Переходя на официальные тексты Русской Церкви, еще со времен эпископа Геннадия Новгородского, русский перевод Евангелия опирался и опирается до сих пор, более на латинскую версию, чем на греческую. Это явно противоречит провозглашенному православием русскому Символу Веры. Особенно, и это прямо касается нашего размышления, вполне соотносится с латинской версией до сих пор общепринятый русский перевод посланий святого Павла. Из этого исходит странный факт: с одной стороны, учение святого Августина о первородном грехе, связанное с его учением о радикальной противоположности между "natura" и "gratia", официально отвергнуто православием. С другой стороны, оно незаметно утверждается в русском православии через тот самый латинский перевод греческого текста посланий святого Павла, который влиял на мысль самого Августина: «Посему, как одним человеком грех вошел в мир, и грехом смерть, так и смерть перешла во всех человеков, потому что в нем все согрешили» (Рим 5, 12). «В нем» - это перевод с латыни «in quo», который представляет собой неточный перевод оригинального έφ'ω, обозначающего, в свою очередь: «поскольку», «из-за того, что» (а в современной Библии на итальянском языке находится, например, только правильный, то есть «греческий» вариант)[1].

В этом определенном контексте, утверждается, что смерть перешла «во всех человеков» не потому что в нем, то есть в Адаме, они согрешили, но только потому, что все согрешили: каждый сам по себе. Русские сохранили и то и другое: и оригинальное «потому что», и латинский перевод «в нем». Но таким образом остается все-таки главным смысл, переданный словосочетанием «в нем». То есть оказывается главной в почве русского православия та католическая идея о кровавом наследстве вины Адамовой, которую официальное православное богословие считает спорной теологемой, предпочитая более тонкое понятие о солидарности в грехе: «…Всякий пред всеми и за всех, и за все виноват» (Академическое издание творчества Ф. М. Достоевского: 14, 262). Так, как, между прочим, склонна думать и современная католическая интеллигенция.

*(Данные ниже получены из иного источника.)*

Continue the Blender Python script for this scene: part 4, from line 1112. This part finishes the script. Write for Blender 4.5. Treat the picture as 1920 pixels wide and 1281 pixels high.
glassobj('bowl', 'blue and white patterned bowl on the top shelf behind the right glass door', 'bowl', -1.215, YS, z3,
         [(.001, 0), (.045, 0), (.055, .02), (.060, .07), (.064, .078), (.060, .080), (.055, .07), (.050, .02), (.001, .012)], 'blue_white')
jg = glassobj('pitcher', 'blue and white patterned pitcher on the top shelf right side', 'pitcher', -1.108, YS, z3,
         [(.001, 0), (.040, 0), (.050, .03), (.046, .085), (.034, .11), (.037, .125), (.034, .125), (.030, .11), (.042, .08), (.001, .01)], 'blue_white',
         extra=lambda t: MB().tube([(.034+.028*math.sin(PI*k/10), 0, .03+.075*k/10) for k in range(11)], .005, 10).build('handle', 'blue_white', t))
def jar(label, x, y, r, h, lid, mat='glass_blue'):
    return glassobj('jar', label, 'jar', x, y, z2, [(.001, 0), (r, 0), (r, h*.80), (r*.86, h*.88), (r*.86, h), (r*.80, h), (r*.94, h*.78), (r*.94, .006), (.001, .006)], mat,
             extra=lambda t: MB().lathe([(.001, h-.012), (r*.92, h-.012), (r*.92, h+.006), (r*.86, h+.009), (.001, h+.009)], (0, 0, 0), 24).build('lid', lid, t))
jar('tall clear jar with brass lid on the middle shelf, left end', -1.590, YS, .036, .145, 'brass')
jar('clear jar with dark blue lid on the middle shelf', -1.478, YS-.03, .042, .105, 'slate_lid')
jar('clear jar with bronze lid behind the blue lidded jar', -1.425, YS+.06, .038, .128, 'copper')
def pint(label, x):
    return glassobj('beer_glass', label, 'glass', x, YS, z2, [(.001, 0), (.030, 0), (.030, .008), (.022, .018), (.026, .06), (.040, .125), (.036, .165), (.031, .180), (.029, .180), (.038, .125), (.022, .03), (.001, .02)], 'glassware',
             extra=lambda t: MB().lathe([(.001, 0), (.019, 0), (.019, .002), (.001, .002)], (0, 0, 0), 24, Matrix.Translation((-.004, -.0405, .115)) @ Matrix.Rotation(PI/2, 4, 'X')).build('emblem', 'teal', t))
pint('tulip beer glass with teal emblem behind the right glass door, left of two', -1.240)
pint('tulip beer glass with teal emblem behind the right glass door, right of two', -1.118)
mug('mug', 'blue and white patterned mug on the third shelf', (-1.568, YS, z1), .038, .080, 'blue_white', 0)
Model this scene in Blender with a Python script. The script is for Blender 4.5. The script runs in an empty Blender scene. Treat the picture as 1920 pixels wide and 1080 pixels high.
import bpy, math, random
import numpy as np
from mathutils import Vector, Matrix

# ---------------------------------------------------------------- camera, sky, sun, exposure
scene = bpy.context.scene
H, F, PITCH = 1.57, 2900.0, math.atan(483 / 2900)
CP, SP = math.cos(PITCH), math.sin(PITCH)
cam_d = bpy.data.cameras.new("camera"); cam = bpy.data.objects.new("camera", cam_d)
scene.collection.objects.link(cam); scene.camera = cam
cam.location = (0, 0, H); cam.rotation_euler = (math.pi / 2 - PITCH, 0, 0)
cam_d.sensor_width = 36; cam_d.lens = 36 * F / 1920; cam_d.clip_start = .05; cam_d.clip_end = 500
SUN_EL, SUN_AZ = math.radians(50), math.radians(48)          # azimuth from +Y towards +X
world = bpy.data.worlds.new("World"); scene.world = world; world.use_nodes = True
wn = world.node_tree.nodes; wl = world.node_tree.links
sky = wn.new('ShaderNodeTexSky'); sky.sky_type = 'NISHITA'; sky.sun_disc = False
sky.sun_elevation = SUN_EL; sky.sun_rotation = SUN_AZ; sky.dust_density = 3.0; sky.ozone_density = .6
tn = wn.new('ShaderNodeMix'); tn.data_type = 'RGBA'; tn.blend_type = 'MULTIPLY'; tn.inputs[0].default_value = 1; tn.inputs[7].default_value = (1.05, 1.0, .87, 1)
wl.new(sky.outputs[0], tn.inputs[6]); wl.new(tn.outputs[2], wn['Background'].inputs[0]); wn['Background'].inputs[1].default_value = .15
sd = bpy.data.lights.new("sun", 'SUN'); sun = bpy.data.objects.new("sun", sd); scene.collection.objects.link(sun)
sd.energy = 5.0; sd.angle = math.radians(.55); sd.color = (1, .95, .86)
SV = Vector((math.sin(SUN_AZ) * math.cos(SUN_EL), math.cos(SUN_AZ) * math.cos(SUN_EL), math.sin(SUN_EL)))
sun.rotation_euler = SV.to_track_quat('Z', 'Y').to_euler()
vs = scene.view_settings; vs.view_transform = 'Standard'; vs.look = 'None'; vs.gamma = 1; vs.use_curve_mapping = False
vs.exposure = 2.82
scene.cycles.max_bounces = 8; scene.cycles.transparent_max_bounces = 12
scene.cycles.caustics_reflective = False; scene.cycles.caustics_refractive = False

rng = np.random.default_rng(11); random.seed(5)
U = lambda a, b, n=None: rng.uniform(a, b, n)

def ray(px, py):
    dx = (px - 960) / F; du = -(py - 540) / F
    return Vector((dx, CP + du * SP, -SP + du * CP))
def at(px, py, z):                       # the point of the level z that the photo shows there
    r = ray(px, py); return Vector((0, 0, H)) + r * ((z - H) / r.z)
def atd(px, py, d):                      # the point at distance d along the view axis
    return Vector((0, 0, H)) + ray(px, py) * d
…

Теологема спорна (в смысле того, что вызывает споры и разногласия между христианами) также потому, что она тесно связана именно с той радикальной противоположностью «природы» и «благодати», которая, между прочим, вызвала со временем у христиан, кроме ужасного заблуждения о тревожной необходимости крестить детей, иначе считавшихся однозначно предназначенными к Аду, также необходимость определить, например, догму о «непорочном зачатии» Девы Марии, православием не принятую. Известно, что Достоевский последние минуты своей жизни проводил в созерцании Мадонны Сикстинской Рафаэля. Это было для него идеал красоты и идеал чистоты человечества. Он же не занимался богословскими нюансами, но вся эта проблематика о первородном грехе, несомненно, пересекает целое его творчество. 

Также и вопрос о спасительной миссии Христа связывается с вопросом о значении человеческого творчества, который занимал Достоевского, а затем и Бердяева. Воплощение Бога, если обратить особое внимание на слова литургии “ради нас и ради нашего спасения”, не исчерпывает свое значение в контексте искупления.

Творчество и Воскресение приобретают свою главную и тайную, неистощимую и неисчерпаемую (не загадочную) роль. Если “только Один”, то есть Бог, “Добр”, то место встречи Бога и человека в актуальном проявлении Логоса - не просто доброта, а именно Красота, которая, как сознание человеческого достоинства и вера в Божественное прощение, не отрицает реальности грехопадения, но преображает ее. 

 

 

 

 



[1] Итальянская Епископальная Конференция. Библия Иерусалима (на итальянском языке). Болонья, 1990. С. 2425.